[Your objective] Each line of the material must be repeated precisely, with the pictures left out.
--------------------------------------------------
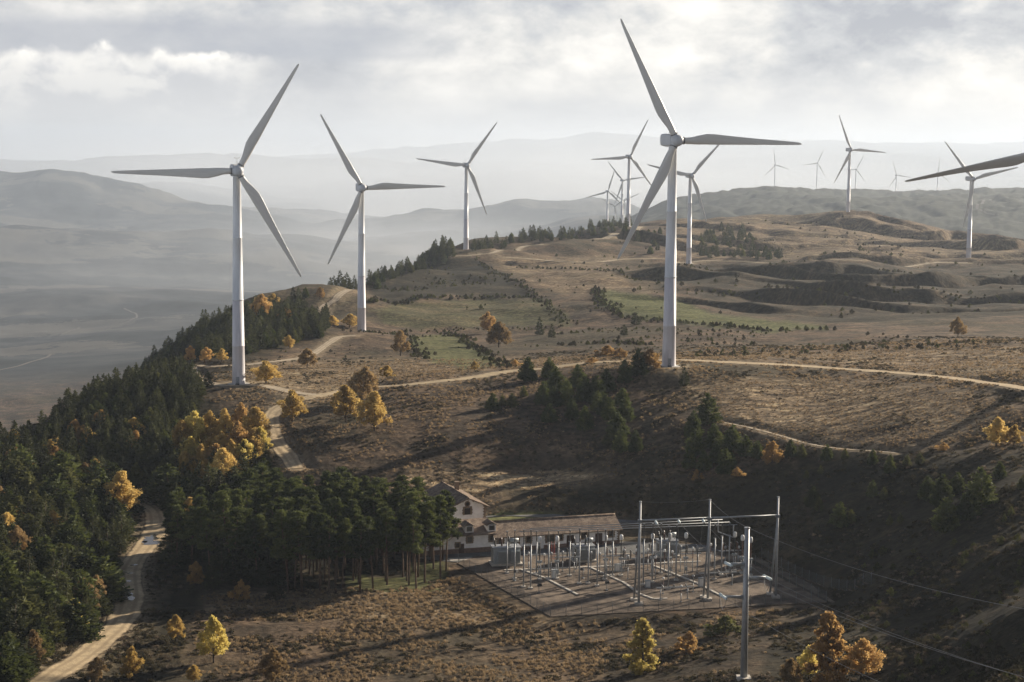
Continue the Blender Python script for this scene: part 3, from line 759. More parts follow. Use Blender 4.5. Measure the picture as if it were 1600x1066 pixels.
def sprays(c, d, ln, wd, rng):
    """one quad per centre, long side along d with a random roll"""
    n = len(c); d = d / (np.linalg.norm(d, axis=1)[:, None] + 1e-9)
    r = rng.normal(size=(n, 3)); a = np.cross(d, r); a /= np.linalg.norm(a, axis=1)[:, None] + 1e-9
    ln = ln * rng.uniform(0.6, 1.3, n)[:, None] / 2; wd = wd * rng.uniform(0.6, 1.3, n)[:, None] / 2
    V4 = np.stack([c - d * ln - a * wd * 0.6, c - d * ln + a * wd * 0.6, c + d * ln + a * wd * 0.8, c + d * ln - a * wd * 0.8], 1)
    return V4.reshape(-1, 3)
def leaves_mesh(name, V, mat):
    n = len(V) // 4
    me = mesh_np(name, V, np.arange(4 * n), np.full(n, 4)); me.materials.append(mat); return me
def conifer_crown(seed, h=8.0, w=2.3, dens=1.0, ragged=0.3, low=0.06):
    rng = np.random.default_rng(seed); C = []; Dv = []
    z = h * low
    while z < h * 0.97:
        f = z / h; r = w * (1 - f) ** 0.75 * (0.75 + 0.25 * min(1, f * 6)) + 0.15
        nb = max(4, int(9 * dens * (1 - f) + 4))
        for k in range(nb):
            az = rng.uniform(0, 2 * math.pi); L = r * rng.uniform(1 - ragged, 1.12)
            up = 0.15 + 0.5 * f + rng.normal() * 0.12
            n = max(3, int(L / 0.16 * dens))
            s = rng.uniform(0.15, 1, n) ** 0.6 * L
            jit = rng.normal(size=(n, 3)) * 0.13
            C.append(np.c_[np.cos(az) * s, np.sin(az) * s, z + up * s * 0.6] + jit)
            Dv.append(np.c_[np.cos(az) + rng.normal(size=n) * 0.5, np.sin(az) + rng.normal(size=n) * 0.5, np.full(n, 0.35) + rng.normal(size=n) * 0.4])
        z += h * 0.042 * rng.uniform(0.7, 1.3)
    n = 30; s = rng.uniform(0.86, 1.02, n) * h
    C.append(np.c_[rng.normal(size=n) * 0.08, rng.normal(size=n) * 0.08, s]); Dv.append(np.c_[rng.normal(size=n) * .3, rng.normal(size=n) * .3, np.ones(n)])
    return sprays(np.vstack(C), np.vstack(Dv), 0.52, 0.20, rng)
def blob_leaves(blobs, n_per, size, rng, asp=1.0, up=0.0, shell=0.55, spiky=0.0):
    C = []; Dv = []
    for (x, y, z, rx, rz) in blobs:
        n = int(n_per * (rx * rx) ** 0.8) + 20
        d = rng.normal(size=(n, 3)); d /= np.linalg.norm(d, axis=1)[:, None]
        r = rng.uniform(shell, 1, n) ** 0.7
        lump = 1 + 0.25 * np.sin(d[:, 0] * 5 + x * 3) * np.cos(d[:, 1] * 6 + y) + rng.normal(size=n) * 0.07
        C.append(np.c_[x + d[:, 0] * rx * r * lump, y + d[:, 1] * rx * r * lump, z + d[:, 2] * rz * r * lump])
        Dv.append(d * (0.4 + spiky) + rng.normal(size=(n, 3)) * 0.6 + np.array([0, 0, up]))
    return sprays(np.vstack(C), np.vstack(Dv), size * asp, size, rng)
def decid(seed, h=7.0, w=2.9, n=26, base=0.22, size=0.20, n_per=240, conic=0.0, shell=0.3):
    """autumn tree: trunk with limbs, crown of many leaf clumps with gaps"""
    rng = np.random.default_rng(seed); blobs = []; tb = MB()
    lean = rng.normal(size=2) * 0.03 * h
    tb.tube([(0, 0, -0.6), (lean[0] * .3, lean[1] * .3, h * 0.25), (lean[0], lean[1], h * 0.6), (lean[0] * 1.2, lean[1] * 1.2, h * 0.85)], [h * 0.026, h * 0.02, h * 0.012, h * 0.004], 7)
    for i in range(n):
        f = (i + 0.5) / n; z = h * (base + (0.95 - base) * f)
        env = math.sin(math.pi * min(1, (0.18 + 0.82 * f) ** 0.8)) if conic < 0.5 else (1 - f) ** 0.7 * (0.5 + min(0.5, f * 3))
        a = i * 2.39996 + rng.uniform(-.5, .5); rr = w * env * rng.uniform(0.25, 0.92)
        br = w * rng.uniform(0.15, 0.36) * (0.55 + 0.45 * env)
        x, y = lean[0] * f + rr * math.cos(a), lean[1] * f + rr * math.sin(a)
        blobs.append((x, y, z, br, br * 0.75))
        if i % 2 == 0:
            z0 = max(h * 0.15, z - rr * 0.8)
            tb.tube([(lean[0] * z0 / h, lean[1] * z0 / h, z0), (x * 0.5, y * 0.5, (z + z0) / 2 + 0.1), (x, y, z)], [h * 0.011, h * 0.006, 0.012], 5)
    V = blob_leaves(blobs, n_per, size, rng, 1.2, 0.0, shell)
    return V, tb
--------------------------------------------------
[Result of the exercise]
Continue the Blender Python script for this scene: part 3, from line 759. More parts follow. Use Blender 4.5. Measure the picture as if it were 1600x1066 pixels.
def sprays(c, d, ln, wd, rng):
    """one quad per centre, long side along d with a random roll"""
    n = len(c); d = d / (np.linalg.norm(d, axis=1)[:, None] + 1e-9)
    r = rng.normal(size=(n, 3)); a = np.cross(d, r); a /= np.linalg.norm(a, axis=1)[:, None] + 1e-9
    ln = ln * rng.uniform(0.6, 1.3, n)[:, None] / 2; wd = wd * rng.uniform(0.6, 1.3, n)[:, None] / 2
    V4 = np.stack([c - d * ln - a * wd * 0.6, c - d * ln + a * wd * 0.6, c + d * ln + a * wd * 0.8, c + d * ln - a * wd * 0.8], 1)
    return V4.reshape(-1, 3)
def leaves_mesh(name, V, mat):
    n = len(V) // 4
    me = mesh_np(name, V, np.arange(4 * n), np.full(n, 4)); me.materials.append(mat); return me
def conifer_crown(seed, h=8.0, w=2.3, dens=1.0, ragged=0.3, low=0.06):
    rng = np.random.default_rng(seed); C = []; Dv = []
    z = h * low
    while z < h * 0.97:
        f = z / h; r = w * (1 - f) ** 0.75 * (0.75 + 0.25 * min(1, f * 6)) + 0.15
        nb = max(4, int(9 * dens * (1 - f) + 4))
        for k in range(nb):
            az = rng.uniform(0, 2 * math.pi); L = r * rng.uniform(1 - ragged, 1.12)
            up = 0.15 + 0.5 * f + rng.normal() * 0.12
            n = max(3, int(L / 0.16 * dens))
            s = rng.uniform(0.15, 1, n) ** 0.6 * L
            jit = rng.normal(size=(n, 3)) * 0.13
            C.append(np.c_[np.cos(az) * s, np.sin(az) * s, z + up * s * 0.6] + jit)
            Dv.append(np.c_[np.cos(az) + rng.normal(size=n) * 0.5, np.sin(az) + rng.normal(size=n) * 0.5, np.full(n, 0.35) + rng.normal(size=n) * 0.4])
        z += h * 0.042 * rng.uniform(0.7, 1.3)
    n = 30; s = rng.uniform(0.86, 1.02, n) * h
    C.append(np.c_[rng.normal(size=n) * 0.08, rng.normal(size=n) * 0.08, s]); Dv.append(np.c_[rng.normal(size=n) * .3, rng.normal(size=n) * .3, np.ones(n)])
    return sprays(np.vstack(C), np.vstack(Dv), 0.52, 0.20, rng)
def blob_leaves(blobs, n_per, size, rng, asp=1.0, up=0.0, shell=0.55, spiky=0.0):
    C = []; Dv = []
    for (x, y, z, rx, rz) in blobs:
        n = int(n_per * (rx * rx) ** 0.8) + 20
        d = rng.normal(size=(n, 3)); d /= np.linalg.norm(d, axis=1)[:, None]
        r = rng.uniform(shell, 1, n) ** 0.7
        lump = 1 + 0.25 * np.sin(d[:, 0] * 5 + x * 3) * np.cos(d[:, 1] * 6 + y) + rng.normal(size=n) * 0.07
        C.append(np.c_[x + d[:, 0] * rx * r * lump, y + d[:, 1] * rx * r * lump, z + d[:, 2] * rz * r * lump])
        Dv.append(d * (0.4 + spiky) + rng.normal(size=(n, 3)) * 0.6 + np.array([0, 0, up]))
    return sprays(np.vstack(C), np.vstack(Dv), size * asp, size, rng)
def decid(seed, h=7.0, w=2.9, n=26, base=0.22, size=0.20, n_per=240, conic=0.0, shell=0.3):
    """autumn tree: trunk with limbs, crown of many leaf clumps with gaps"""
    rng = np.random.default_rng(seed); blobs = []; tb = MB()
    lean = rng.normal(size=2) * 0.03 * h
    tb.tube([(0, 0, -0.6), (lean[0] * .3, lean[1] * .3, h * 0.25), (lean[0], lean[1], h * 0.6), (lean[0] * 1.2, lean[1] * 1.2, h * 0.85)], [h * 0.026, h * 0.02, h * 0.012, h * 0.004], 7)
    for i in range(n):
        f = (i + 0.5) / n; z = h * (base + (0.95 - base) * f)
        env = math.sin(math.pi * min(1, (0.18 + 0.82 * f) ** 0.8)) if conic < 0.5 else (1 - f) ** 0.7 * (0.5 + min(0.5, f * 3))
        a = i * 2.39996 + rng.uniform(-.5, .5); rr = w * env * rng.uniform(0.25, 0.92)
        br = w * rng.uniform(0.15, 0.36) * (0.55 + 0.45 * env)
        x, y = lean[0] * f + rr * math.cos(a), lean[1] * f + rr * math.sin(a)
        blobs.append((x, y, z, br, br * 0.75))
        if i % 2 == 0:
            z0 = max(h * 0.15, z - rr * 0.8)
            tb.tube([(lean[0] * z0 / h, lean[1] * z0 / h, z0), (x * 0.5, y * 0.5, (z + z0) / 2 + 0.1), (x, y, z)], [h * 0.011, h * 0.006, 0.012], 5)
    V = blob_leaves(blobs, n_per, size, rng, 1.2, 0.0, shell)
    return V, tb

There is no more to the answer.